--- Start DATASET ENTRIES ---

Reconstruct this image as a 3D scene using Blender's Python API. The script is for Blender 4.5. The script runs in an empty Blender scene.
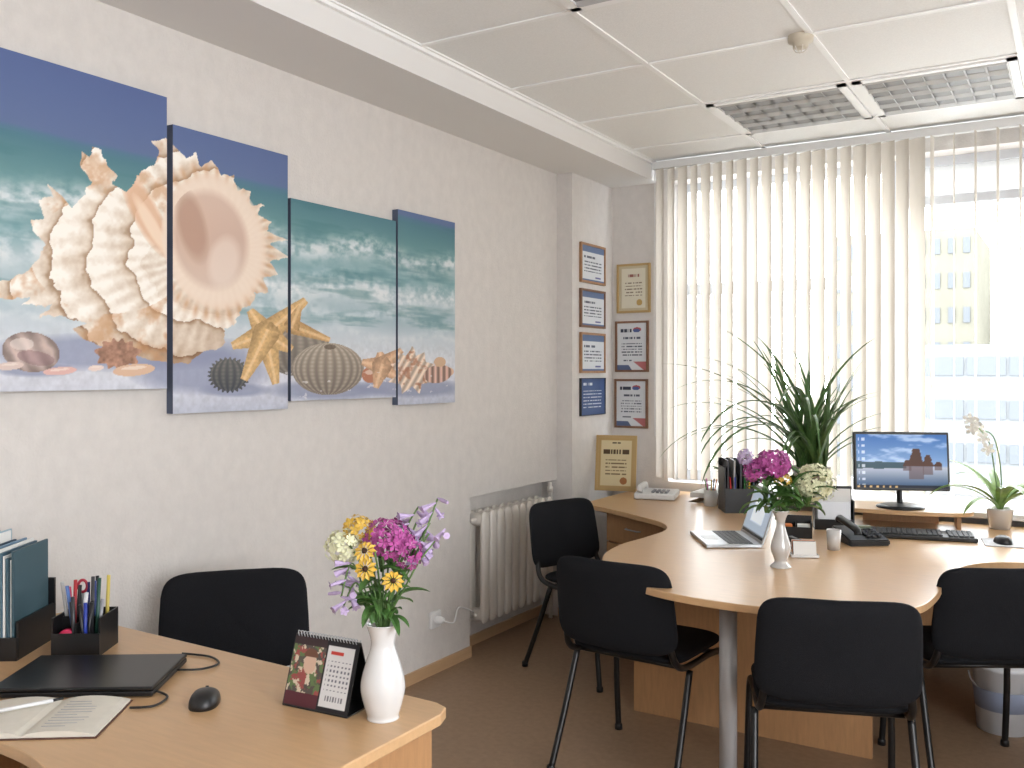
import bpy, bmesh, math, random
import numpy as np
from mathutils import Vector, Matrix
random.seed(7)
rng = np.random.default_rng(3)
R = math.radians
scene = bpy.context.scene
scene.view_settings.view_transform = 'Standard'
scene.view_settings.look = 'None'

# ------------------------------------------------------------------ helpers
def s2l(c):
    c = np.asarray(c, dtype=float) / 255.0
    return np.where(c <= 0.04045, c / 12.92, ((c + 0.055) / 1.055) ** 2.4)

def M(name, rgb, rough=0.5, metal=0.0, var=0.0, scale=20, bump=0.0, bscale=None, aniso=None, spec=0.5,
      emis=0.0, coat=0.0, trans=0.0, alpha=1.0):
    m = bpy.data.materials.new(name); m.use_nodes = True
    nt = m.node_tree; b = nt.nodes['Principled BSDF']
    col = tuple(s2l(rgb)) + (1,)
    b.inputs['Base Color'].default_value = col
    b.inputs['Roughness'].default_value = rough
    b.inputs['Metallic'].default_value = metal
    b.inputs['Specular IOR Level'].default_value = spec
    b.inputs['Coat Weight'].default_value = coat
    b.inputs['Transmission Weight'].default_value = trans
    b.inputs['Alpha'].default_value = alpha
    if emis:
        b.inputs['Emission Color'].default_value = col
        b.inputs['Emission Strength'].default_value = emis
    if var or bump:
        tc = nt.nodes.new('ShaderNodeTexCoord'); mp = nt.nodes.new('ShaderNodeMapping')
        if aniso: mp.inputs['Scale'].default_value = aniso
        nt.links.new(tc.outputs['Object'], mp.inputs['Vector'])
        n = nt.nodes.new('ShaderNodeTexNoise'); n.inputs['Scale'].default_value = scale
        n.inputs['Detail'].default_value = 6; n.inputs['Roughness'].default_value = 0.6
        nt.links.new(mp.outputs['Vector'], n.inputs['Vector'])
        if var:
            mx = nt.nodes.new('ShaderNodeMix'); mx.data_type = 'RGBA'
            c = s2l(rgb)
            mx.inputs[6].default_value = tuple(np.clip(c * (1 - var), 0, 1)) + (1,)
            mx.inputs[7].default_value = tuple(np.clip(c * (1 + var), 0, 1)) + (1,)
            rp = nt.nodes.new('ShaderNodeMapRange')
            rp.inputs['From Min'].default_value = 0.3; rp.inputs['From Max'].default_value = 0.7
            nt.links.new(n.outputs['Fac'], rp.inputs['Value'])
            nt.links.new(rp.outputs['Result'], mx.inputs[0])
            nt.links.new(mx.outputs[2], b.inputs['Base Color'])
        if bump:
            n2 = nt.nodes.new('ShaderNodeTexNoise'); n2.inputs['Scale'].default_value = bscale or scale
            n2.inputs['Detail'].default_value = 4
            nt.links.new(mp.outputs['Vector'], n2.inputs['Vector'])
            bp = nt.nodes.new('ShaderNodeBump'); bp.inputs['Strength'].default_value = bump
            bp.inputs['Distance'].default_value = 0.01
            nt.links.new(n2.outputs['Fac'], bp.inputs['Height'])
            nt.links.new(bp.outputs['Normal'], b.inputs['Normal'])
    return m

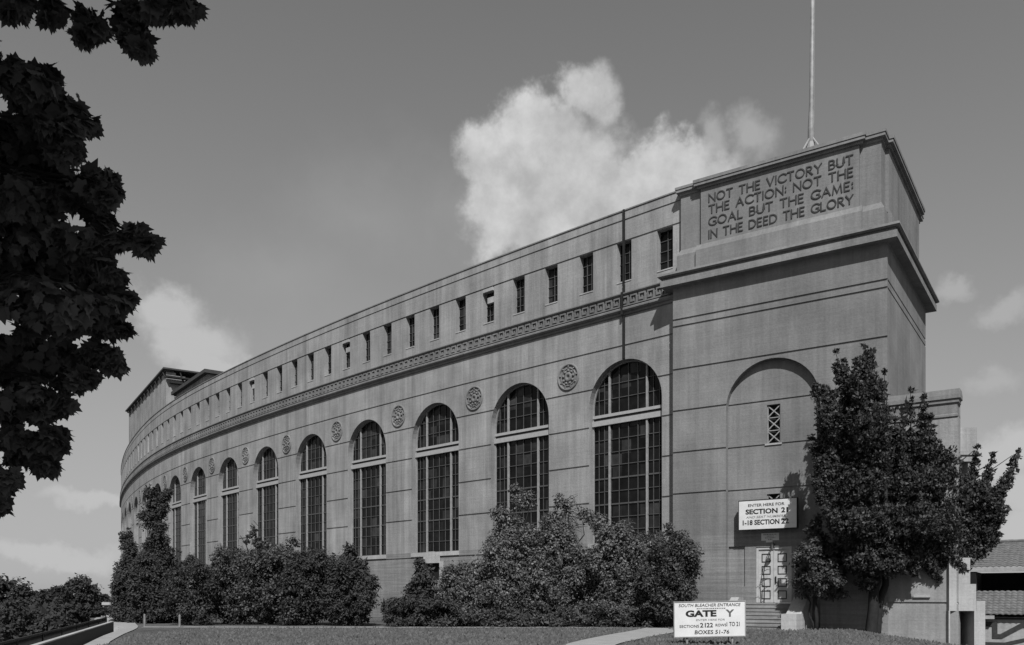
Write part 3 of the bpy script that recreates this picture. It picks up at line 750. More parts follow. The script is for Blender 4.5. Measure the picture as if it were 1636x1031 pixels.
tiles(0.55, BL, 1.35, 0.72, -0.05, 1.92, 9, 0.0).build('awning_roof', M['tile'], tb)
mb = MB(); mb.box(Bm, .0, BL, .2, 1.0, -6, .60)
mb.grid([[Bm(.3, d, z) for d, z in ((-.05, 1.95), (1.45, .66), (1.45, .5), (-.05, .5), (-.05, 1.95))], [Bm(.55, d, z) for d, z in ((-.05, 1.95), (1.45, .66), (1.45, .5), (-.05, .5), (-.05, 1.95))]])
mb.box(Bm, .3, 1.5, .9, 1.42, .50, .68)
bwl = mb.build('wall', M['stone'], tb)
mb = MB()
def zz(pts, hw, j): stroke(mb, lambda s, d, z: Bm(s, d, z), pts, hw, 1.002, 1.03 + .002 * j)
zz([(.35, .40), (.6, .52), (7, .52)], .05, 0)
zz([(.45, -.10), (.8, .22), (1.5, .22), (1.5, -.40), (1.78, -.40), (2.7, .18), (3.35, .22), (3.35, -.40), (3.65, -.40), (4.6, .18), (5.2, .22), (5.2, -.40), (5.5, -.40), (6.5, .18)], .12, 1)
zz([(.75, -.80), (1.95, -.80), (2.8, -.56), (3.5, -.56), (3.6, -.80), (6, -.80)], .09, 2)
mb.build('zigzag_band', M['brickdark'], bwl)

# ------------------------------------------------------------------ press boxes rising behind the far end
hd = 0.5725
pb = thing('press_tower', 'tall light tower with a dark overhanging roof rising behind the far end of the stadium', 'building', (-45.5, 112, 10))
K = Vector((-45.5, 112.0, 0)); a_ = Vector((-math.sin(hd), math.cos(hd), 0)); b_ = Vector((math.cos(hd), math.sin(hd), 0))
Km = frame(K, a_, -b_)                                   # s away along the roof edge, d towards the field's outside
mb = MB()
mb.box(Km, 0, 30, -1.2, 0, 14, 31.2)
mb.box(Km, 0.4, 30, -5.6, -4.8, 14, 30.6); mb.box(Km, 0.0, .6, -5.4, -3.4, 26.0, 30.6); mb.box(Km, 0.0, 0.6, -2.4, -1.202, 27.6, 30.8)
mb.build('wall', M['wall'], pb)
mb = MB(); mb.box(Km, -.5, 30.6, -6.6, .45, 31.42, 31.62); mb.box(Km, -.3, 30.4, -.9, .2, 31.21, 31.418); mb.build('roof', M['roofing'], pb)
for k in range(11):
    mb = MB(); q = .3 + 2.8 * k; mb.grid([[Km(q, .02, 30.3), Km(q, .4, 31.1), Km(q, .02, 31.18), Km(q, .02, 30.3)], [Km(q + .25, .02, 30.3), Km(q + .25, .4, 31.1), Km(q + .25, .02, 31.18), Km(q + .25, .02, 30.3)]])
    for e in (0, .25): mb.face(Km(q + e, .02, 30.3), Km(q + e, .4, 31.1), Km(q + e, .02, 31.18))
    mb.build('eave_bracket', M['roofing'], pb)
mb = MB(); mb.box(Km, .8, 29.5, -4.78, -1.21, 14, 29.8); mb.box(Km, -.02, .02, -3.8, -.1, 22.5, 26.6); mb.build('dark_opening', M['void'], pb)
mb = MB()
for (z, d0, d1) in ((29.6, -3.9, -.4), (28.0, -2.6, -.9), (30.3, -3.2, .2)): mb.box(Km, -.9, -.2, d0, d1, z, z + .22)
mb.tube([Km(-.5, -2.2, 26.2), Km(-.4, -2.6, 28.6), Km(-.3, -1.7, 31.2)], [.18, .14, .1], 6)
mb.build('camera_platform', M['iron'], pb)
lb = thing('press_box', 'long low press box with small dark windows and a dark flat roof behind the parapet', 'building', (-33.5, 95, 10))
hd2 = 0.64; K2 = Vector((-34.2, 95.6, 0)); a2 = Vector((-math.sin(hd2), math.cos(hd2), 0)); b2 = Vector((math.cos(hd2), math.sin(hd2), 0))
Lb = frame(K2, a2, -b2)
mb = MB(); row_wall(mb, Lb, 0, 12.5, levels(18, 26.6, [], [24.7, 25.8]), [(1.3 + 2.6 * k, rect_half(24.7, 25.8, .5)) for k in range(5)], 4.0)
mb.box(Lb, 0, .3, -4, -.01, 18, 26.6); mb.box(Lb, 12.2, 12.5, -4, -.01, 18, 26.6); mb.build('wall', M['wall'], lb)
mb = MB(); mb.box(Lb, .3, 12.2, -.6, -.5, 18, 26.6); mb.build('dark_windows', M['void'], lb)
mb = MB(); mb.box(Lb, -.6, 13, -4.4, .5, 26.61, 27.0); mb.build('roof', M['roofing'], lb)
# ================================================================== ground, paths
def sstep(x, a, b):
    t = np.clip((x - a) / (b - a), 0, 1); return t * t * (3 - 2 * t)
def rail_x(Y): return np.where(Y < 44, -20.98 + .371 * (44 - Y), -20.98 - .62 * (Y - 44))
def ground_z(X, Y):
    X = np.asarray(X, float); Y = np.asarray(Y, float)
    z = np.zeros(np.broadcast(X, Y).shape)
    cr = 16.3 + 0.12 * (Y - 40)
    z = z - 3.6 * sstep(X, cr, cr + 5.2) * sstep(Y, 12, 30)
    d = rail_x(Y) - X                                     # left of the railing the bank falls away
    z = z - 0.5 * sstep(d, -0.9, -0.2) * sstep(Y, 10, 22) * (Y < 60) - 6.0 * sstep(d, 1.0, 14.0)
    z = z + 0.05 * np.sin(X * .31 + 1) * np.sin(Y * .23) * sstep(Y, 5, 15) * (1 - sstep(Y, 38, 44))
    return z
def sheet(name, xs, ys, mat, lift=0.0, kind='structure', mask=None):
    Xg, Yg = np.meshgrid(xs, ys); Zg = ground_z(Xg, Yg) + lift
    n = len(xs); v = np.stack([Xg.ravel(), Yg.ravel(), Zg.ravel()], 1)
    f = [(j * n + i, j * n + i + 1, (j + 1) * n + i + 1, (j + 1) * n + i) for j in range(len(ys) - 1) for i in range(n - 1)]
    me = bpy.data.meshes.new(name); me.from_pydata(v.tolist(), [], f)
    return tag(link_mesh(name, me, mat, None, True), kind=kind)
xs = np.concatenate([np.linspace(-900, -130, 12), np.linspace(-120, -45, 20), np.linspace(-44, 30, 150), np.linspace(32, 120, 16), np.linspace(140, 900, 10)])
ys = np.concatenate([np.linspace(-200, -8, 10), np.linspace(-4, 20, 20), np.linspace(20.5, 60, 120), np.linspace(62, 160, 40), np.linspace(175, 1500, 14)])
sheet('lawn', xs, ys, M['lawn'])
def strip(name, left, right, mat, lift, n=26, thick=0.0):
    """a paved strip between two polylines, following the ground"""
    def res(pl):
        pl = [np.array(p[:2], float) for p in pl]; L = np.concatenate([[0], np.cumsum([np.linalg.norm(b - a) for a, b in zip(pl, pl[1:])])])
        t = np.linspace(0, L[-1], n); return np.stack([np.interp(t, L, [p[i] for p in pl]) for i in (0, 1)], 1)
    a, b = res(left), res(right); rows = []
    for f in np.linspace(0, 1, 9):
        p = a + (b - a) * f; z = ground_z(p[:, 0], p[:, 1]) + lift
        rows.append([Vector((x, y, q)) for (x, y), q in zip(p, z)])
    mb = MB(); m = len(rows[0])
    for k in range(m - 1):                                # slabs with open joints
        mb.grid([[r[k], r[k].lerp(r[k + 1], 1 - .03 / max(.05, (r[k + 1] - r[k]).length))] for r in rows])
    return tag(mb.build(name, mat, None, False), kind='structure')
g = on_ground
strip('sidewalk', [(6.2, 44.6), g(1032, 1004), g(905, 1031), (-1.0, 16)], [(10.2, 43.4), g(1082, 1010), g(985, 1031), (1.8, 20)], M['path'], 0.03)
strip('ramp_path', [(-38.5, 80), (-29.5, 60), g(182, 1003), g(112, 1031), (-9.5, 14)], [(-35.0, 80), (-26.8, 60), g(222, 1003), g(168, 1031), (-7.0, 16)], M['path'], 0.034)
strip('foundation_path', [(-19.6, 44.9), (6.2, 44.6)], [(-19.9, 46.2), (6.0, 45.75)], M['path'], 0.026)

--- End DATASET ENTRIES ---

## [WHAT YOU NEED TO DO]
Leave the pictures out, and restate exactly the lines from the start of the records through the one that contains "return np.where(c <= 0.04045, c".

## [THE SOLUTION]
Reconstruct this image as a 3D scene using Blender's Python API. The script is for Blender 4.5. The script runs in an empty Blender scene.
import bpy, bmesh, math, random
import numpy as np
from mathutils import Vector, Matrix
random.seed(7)
rng = np.random.default_rng(3)
R = math.radians
scene = bpy.context.scene
scene.view_settings.view_transform = 'Standard'
scene.view_settings.look = 'None'

# ------------------------------------------------------------------ helpers
def s2l(c):
    c = np.asarray(c, dtype=float) / 255.0
    return np.where(c <= 0.04045, c / 12.92, ((c + 0.055) / 1.055) ** 2.4)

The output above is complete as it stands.